La vicenda del simbolo, dopo la fine della Dc
Questa volta secondo l'onorevole non ci saranno intoppi. La vicenda democristiana giuridicamente inizia con l'onorevole Mino Martinazzoli, che nel 18 gennaio 1994 non sciolse il partito, ma ne modificò la denominazione, chiamando la Democrazia Cristiana Partito Popolare Italiano: "Questo snodo è fondamentale per capire cosa è successo dopo. Il codice fiscale è rimasto quello dei tempi di De Gasperi, ed esiste ancora, è attivo. La teoria secondo cui ci sarebbe il problema di rifare giuridicamente la Democrazia Cristiana è falsa, perché la Dc non ha mai interrotto la sua attività giuridica, così come esiste ancora Alleanza Nazionale. I partiti in Italia non muoiono mai perché continuano ad esempio ad adempire obbligazioni economiche", dice Rotondi, raggiunto telefonicamente da Fanpage.it.
Una volta che la Dc cambia nome, un anno dopo si scinde: "Il professor Rocco Buttiglione sceglie il centrodestra e il partito si spacca – ricorda Rotondi, che mette in fila gli accadimenti politici di quel periodo – nasce il Cdu di Buttiglione e il PPI di Gerardo Bianco. I due partiti co-gestiscono per anni il patrimonio della Dc, che è molto ingente, anche come immobili. Ad un certo punto il professor Buttiglione decide di trasferire lo scudocrociato, che era il simbolo del Cdu, all'Udc dell'onorevole Casini. Quindi il Partito Popolare fa un'obiezione, e Buttiglione propone di chiudere la co-gestione del patrimonio immobiliare e la rappresentanza giuridica congiunta della Dc, appropriandosi solo dello scudocrociato".
Nel 2002 quindi il simbolo viene trasferito all'Udc di Casini, e il Partito Popolare trattiene gli immobili. "Resta la denominazione ‘Democrazia Cristiana', che in teoria segue il simbolo ma Pier Ferdinando Casini non vuole passarla alla sua Udc, perché pensa serva discontinuità. Quindi la denominazione viene trasferita a me – sottolinea Rotondi – come rappresentante legale, e rimane a una mia associazione appositamente costituita, che deriva la sua denominazione di ‘Democrazia Cristiana' da un'autorizzazione notarile, fatta da rappresentanti legali del PPI". Nel 2005 la Democrazia Cristiana di Rotondi si presenta alle elezioni regionali. Poi nel 2006 si presenta alle politiche e rientra in Parlamento, seppur con gruppi piccoli (alla Camera capogruppo è Paolo Cirino Pomicino, a Palazzo Madama è Mauro Cutrufo).
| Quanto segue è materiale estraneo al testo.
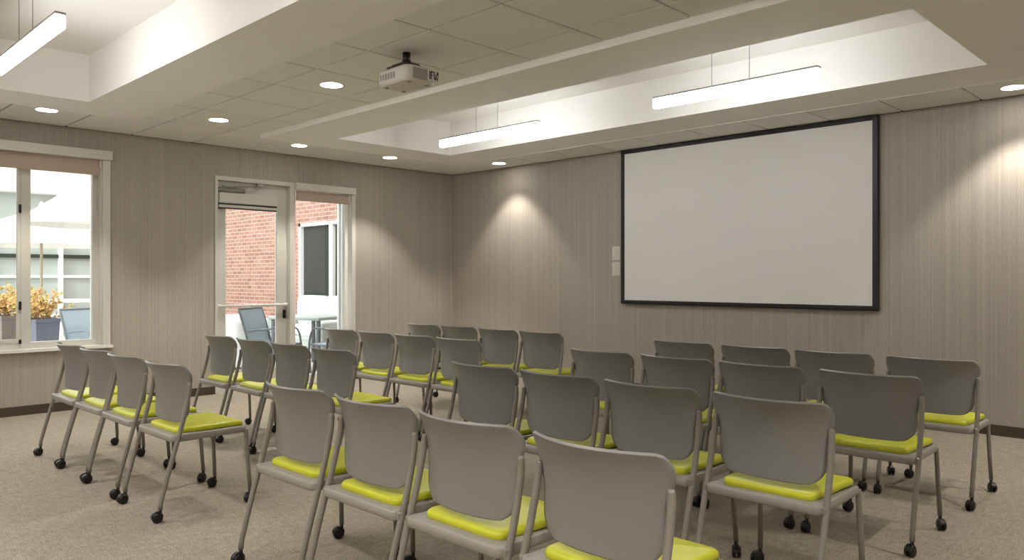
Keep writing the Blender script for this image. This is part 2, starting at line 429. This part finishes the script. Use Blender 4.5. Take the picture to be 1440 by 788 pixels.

"Nel 2008 Berlusconi fonda il Pdl, in cui entrano Forza Italia, Alleanza Nazionale e la Democrazia Cristiana, per cui quest'ultima sospende le sue attività, al pari di Alleanza Nazionale (Fi poi riprenderà le sue attività ndr). Ma se non c'è stato nessuno che ha presentato le liste di Alleanza Nazionale contro Fini, è avvenuto invece che ci sono stati dei gruppi di democristiani che hanno presentato abusivamente liste della Dc senza la mia autorizzazione. Non faccio nomi, perché ne potrei fare una dozzina", assicura il parlamentare.
"È inevitabile che sarà un tribunale a mettere ordine in questo caos e a stabilire chi ha diritto al nome. Ho chiesto dieci pareri giuridici, abbiamo fatte decine di cause contro gente che ha tentato di usurparci il nome e il simbolo: tutte le volte ci hanno detto che il nome appartiene agli eredi della Democrazia Cristiana, che è in atto una truffa a danni di terzi in buona fede, con la complicità di organi di stampa che consapevolmente diffondono notizie false".
"Non ho ricevuto nessuna diffida, stiamo assistendo a un millantato credito, un reato che noi provvederemo a denunciare con un esposto. In questi casi la magistratura è veloce a procedere, perché sono in discussione diritti di partiti presenti in Parlamento".
E intanto il piano per riportare in auge la Democrazia Cristiana va avanti. Innanzi tutto bisogna verificare politicamente chi condivide il disegno di ricostituire una forza politica che si richiama a quel partito: "Per adesso siamo l'onorevole Cesa ed io, e siamo entrambi convintamente a sostegno di Meloni, nessuna vendita dello scudocrociato, come ha scritto qualche giornale. Chi condivide la nostra linea è il benvenuto: l'unica cosa che non si può fare è prendere dall'armadio un abito e dire che è il proprio".